59 There is a difference between bad faith and unreasonable behaviour. The essence of bad faith is when a person suggests their actions are aimed for one purpose when they are aimed for another purpose. It is done knowingly and intentionally. The court can determine that there shall be full indemnity for only the piece of the litigation where bad faith was demonstrated.
Analysis
[25] The first consideration is success. Ms. Zajaczkowska was substantially successful in both the motion to strike and the proceeding as a whole in obtaining the relief that she sought.
[26] Second, Ms. Zajaczkowska made an offer to settle in which she was willing to accept far less than I ordered. She did seek $15,000.00 in total costs of the proceeding, of which $5,500.00 had already been ordered. She would only need to obtain $9,500.00 in further costs to meet or exceed that figure. She is entitled to at least as much, if not more, even on a partial indemnity basis. The costs consequence of FLR 18(14) apply.
[27] On the other hand, Mr. Anthony has engaged in unreasonable behavior by failing to make an offer to settle and being unprepared for some court appearances.
[28] Mr. Anthony has exhibited bad faith in engaging in the behavior that led me to strike his pleadings. That behavior included a failure to make certain payments of support and costs as well as full financial disclosure. That behavior in itself should lead to an order of full indemnity costs.

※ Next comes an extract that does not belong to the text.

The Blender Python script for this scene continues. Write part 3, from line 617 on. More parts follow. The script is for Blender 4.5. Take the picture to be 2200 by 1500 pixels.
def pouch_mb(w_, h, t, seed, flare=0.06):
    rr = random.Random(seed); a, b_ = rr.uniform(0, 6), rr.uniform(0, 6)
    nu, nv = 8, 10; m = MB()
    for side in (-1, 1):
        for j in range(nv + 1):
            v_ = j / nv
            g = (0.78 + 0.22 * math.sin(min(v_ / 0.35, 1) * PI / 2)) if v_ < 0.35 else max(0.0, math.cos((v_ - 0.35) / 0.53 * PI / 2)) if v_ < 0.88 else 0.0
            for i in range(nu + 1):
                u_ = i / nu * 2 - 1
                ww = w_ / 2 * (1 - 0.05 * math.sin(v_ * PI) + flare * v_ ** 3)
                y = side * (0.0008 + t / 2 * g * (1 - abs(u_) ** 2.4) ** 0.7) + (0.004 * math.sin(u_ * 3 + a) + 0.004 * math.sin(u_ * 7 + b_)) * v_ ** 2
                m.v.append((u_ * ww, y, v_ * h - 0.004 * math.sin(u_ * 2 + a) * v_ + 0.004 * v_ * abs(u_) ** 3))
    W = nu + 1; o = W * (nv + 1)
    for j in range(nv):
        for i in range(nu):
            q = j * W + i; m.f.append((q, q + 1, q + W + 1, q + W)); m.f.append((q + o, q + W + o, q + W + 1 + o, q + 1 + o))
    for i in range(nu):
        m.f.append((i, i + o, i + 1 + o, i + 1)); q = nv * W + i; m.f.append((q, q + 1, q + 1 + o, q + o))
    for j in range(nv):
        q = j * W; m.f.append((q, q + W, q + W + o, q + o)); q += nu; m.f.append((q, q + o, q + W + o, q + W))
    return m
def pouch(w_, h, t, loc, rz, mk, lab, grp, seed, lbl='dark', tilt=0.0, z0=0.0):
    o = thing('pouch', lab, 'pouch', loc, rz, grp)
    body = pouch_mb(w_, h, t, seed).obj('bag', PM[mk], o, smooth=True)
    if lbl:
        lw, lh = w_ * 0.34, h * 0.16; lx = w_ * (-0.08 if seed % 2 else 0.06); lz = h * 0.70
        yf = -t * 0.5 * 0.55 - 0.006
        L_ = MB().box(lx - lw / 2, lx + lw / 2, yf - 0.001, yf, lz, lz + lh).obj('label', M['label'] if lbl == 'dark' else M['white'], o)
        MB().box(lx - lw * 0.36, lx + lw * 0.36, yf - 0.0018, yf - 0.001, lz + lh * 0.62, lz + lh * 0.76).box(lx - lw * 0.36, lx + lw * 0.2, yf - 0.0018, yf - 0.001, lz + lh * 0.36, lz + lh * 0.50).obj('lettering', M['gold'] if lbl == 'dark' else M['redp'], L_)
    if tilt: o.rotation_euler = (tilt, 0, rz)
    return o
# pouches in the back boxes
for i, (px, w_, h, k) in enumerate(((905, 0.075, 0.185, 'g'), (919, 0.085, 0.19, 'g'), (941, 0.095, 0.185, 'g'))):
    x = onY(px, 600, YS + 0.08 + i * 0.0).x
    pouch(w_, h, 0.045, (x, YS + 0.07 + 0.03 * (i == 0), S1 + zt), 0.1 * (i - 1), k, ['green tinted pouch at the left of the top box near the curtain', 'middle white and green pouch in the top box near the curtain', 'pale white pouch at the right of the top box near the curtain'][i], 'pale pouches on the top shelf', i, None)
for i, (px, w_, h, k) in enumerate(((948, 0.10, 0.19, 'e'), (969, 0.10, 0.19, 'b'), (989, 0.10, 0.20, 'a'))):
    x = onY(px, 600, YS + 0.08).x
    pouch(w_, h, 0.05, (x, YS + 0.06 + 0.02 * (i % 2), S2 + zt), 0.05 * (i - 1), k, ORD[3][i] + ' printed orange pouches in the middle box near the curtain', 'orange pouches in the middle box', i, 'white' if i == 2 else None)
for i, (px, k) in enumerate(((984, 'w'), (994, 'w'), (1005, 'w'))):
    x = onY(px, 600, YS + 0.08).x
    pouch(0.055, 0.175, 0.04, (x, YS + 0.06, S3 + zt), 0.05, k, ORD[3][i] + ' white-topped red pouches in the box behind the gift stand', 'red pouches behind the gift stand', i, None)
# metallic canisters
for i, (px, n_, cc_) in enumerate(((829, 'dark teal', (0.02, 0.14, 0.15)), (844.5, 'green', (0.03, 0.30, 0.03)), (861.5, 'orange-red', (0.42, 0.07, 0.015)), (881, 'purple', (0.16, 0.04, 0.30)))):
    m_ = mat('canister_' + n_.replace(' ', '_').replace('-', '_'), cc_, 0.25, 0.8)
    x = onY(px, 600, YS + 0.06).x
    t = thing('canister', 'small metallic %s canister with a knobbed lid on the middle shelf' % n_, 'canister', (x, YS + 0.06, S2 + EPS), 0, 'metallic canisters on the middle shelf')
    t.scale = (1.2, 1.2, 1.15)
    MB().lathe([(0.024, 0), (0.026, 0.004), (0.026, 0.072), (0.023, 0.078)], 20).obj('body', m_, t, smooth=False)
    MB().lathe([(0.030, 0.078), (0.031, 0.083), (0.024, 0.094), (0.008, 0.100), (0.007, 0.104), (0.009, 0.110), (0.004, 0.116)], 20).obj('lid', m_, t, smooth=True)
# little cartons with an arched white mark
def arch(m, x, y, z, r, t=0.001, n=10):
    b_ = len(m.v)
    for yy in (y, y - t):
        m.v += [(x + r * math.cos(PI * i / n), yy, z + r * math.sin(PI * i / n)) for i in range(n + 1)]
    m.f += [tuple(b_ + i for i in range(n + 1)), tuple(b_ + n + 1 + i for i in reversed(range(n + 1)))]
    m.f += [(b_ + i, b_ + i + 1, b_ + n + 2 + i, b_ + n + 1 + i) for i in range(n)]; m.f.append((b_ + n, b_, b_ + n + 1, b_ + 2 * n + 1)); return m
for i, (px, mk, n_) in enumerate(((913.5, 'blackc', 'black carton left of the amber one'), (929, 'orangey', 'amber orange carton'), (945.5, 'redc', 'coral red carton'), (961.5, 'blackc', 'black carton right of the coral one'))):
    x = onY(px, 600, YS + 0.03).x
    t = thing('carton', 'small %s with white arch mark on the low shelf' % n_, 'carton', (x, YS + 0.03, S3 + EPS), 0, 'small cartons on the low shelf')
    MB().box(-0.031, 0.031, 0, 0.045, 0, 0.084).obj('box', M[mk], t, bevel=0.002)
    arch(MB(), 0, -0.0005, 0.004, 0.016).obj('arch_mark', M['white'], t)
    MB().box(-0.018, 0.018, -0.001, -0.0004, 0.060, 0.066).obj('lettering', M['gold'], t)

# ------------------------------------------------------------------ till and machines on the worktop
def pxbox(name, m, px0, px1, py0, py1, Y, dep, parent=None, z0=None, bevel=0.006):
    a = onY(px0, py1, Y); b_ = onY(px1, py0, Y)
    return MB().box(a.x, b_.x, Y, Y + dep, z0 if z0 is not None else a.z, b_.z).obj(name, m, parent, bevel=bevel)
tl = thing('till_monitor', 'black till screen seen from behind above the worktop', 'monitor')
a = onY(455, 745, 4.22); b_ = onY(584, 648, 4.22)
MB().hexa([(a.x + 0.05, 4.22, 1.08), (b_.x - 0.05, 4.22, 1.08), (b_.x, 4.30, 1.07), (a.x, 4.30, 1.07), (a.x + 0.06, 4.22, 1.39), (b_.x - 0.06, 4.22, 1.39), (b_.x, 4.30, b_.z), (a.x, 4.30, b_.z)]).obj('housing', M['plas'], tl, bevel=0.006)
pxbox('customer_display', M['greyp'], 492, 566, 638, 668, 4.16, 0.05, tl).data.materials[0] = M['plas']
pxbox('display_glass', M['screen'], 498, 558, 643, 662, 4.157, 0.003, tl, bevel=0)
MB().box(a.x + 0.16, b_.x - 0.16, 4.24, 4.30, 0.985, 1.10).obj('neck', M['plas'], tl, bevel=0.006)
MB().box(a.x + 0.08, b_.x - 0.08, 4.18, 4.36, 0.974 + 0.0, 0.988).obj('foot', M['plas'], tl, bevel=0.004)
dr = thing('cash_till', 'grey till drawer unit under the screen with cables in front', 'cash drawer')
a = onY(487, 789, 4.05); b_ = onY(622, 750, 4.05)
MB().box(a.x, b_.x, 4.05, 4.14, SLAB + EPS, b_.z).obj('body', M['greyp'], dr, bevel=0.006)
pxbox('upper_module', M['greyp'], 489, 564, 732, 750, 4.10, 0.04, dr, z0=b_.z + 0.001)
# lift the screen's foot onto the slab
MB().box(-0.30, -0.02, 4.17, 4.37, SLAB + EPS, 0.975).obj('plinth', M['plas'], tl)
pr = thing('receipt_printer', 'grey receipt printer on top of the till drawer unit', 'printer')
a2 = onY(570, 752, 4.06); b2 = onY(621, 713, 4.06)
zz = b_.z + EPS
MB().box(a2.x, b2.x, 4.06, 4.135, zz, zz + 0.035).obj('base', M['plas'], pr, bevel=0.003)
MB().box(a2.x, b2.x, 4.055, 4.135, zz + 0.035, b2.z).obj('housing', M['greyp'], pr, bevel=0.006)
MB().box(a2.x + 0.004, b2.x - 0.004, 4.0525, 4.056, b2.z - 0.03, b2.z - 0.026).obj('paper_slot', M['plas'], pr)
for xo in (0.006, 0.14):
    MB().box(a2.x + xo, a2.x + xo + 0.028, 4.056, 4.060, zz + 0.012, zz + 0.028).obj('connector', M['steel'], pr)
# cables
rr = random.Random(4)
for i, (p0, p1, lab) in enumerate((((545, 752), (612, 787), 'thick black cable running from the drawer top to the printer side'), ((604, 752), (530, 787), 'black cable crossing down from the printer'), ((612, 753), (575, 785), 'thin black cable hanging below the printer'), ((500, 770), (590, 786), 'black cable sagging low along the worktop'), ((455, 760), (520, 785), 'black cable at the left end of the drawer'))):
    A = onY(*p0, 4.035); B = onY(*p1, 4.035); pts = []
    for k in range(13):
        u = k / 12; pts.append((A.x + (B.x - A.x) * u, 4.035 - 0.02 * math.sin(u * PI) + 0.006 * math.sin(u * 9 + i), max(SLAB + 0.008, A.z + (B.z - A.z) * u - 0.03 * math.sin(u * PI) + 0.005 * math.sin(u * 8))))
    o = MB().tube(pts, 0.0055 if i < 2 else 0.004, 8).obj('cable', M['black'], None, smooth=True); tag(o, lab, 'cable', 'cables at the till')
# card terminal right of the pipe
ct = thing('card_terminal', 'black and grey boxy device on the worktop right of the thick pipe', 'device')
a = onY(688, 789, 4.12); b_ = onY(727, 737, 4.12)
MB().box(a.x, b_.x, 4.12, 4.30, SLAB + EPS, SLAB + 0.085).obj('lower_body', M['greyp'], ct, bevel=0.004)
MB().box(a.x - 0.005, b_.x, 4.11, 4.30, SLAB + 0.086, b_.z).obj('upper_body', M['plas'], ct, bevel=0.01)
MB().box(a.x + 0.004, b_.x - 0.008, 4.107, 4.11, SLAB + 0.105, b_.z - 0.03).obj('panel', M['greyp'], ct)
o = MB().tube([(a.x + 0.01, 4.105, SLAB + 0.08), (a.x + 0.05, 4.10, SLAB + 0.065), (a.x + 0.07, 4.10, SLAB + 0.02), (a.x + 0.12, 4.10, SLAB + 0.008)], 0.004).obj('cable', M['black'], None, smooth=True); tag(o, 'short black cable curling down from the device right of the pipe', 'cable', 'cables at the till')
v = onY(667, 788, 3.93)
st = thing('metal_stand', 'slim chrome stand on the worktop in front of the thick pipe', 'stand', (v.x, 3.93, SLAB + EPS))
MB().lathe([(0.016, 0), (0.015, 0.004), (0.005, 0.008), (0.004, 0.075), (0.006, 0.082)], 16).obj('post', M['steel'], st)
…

[29] In reviewing the amounts claimed and considering whether it is reasonable to require Mr. Anthony to pay them, I find that:
(1) Mr. Slinko's hourly charge is reasonable.
(2) So too is the amount that he had claimed for fees and disbursements for a matter such as this;
(3) The amounts that he has claimed are "fair and reasonable for the unsuccessful party to pay in the particular circumstances of the case."
[30] Accordingly, order to go that the Applicant pay to the Respondent costs fixed at $15,530.61, inclusive of disbursements and HST, determined as follows:
(1) Costs of the motion to strike of $4,689.50;
(2) Costs of the remainder of the proceeding not already determined of $10,841.11.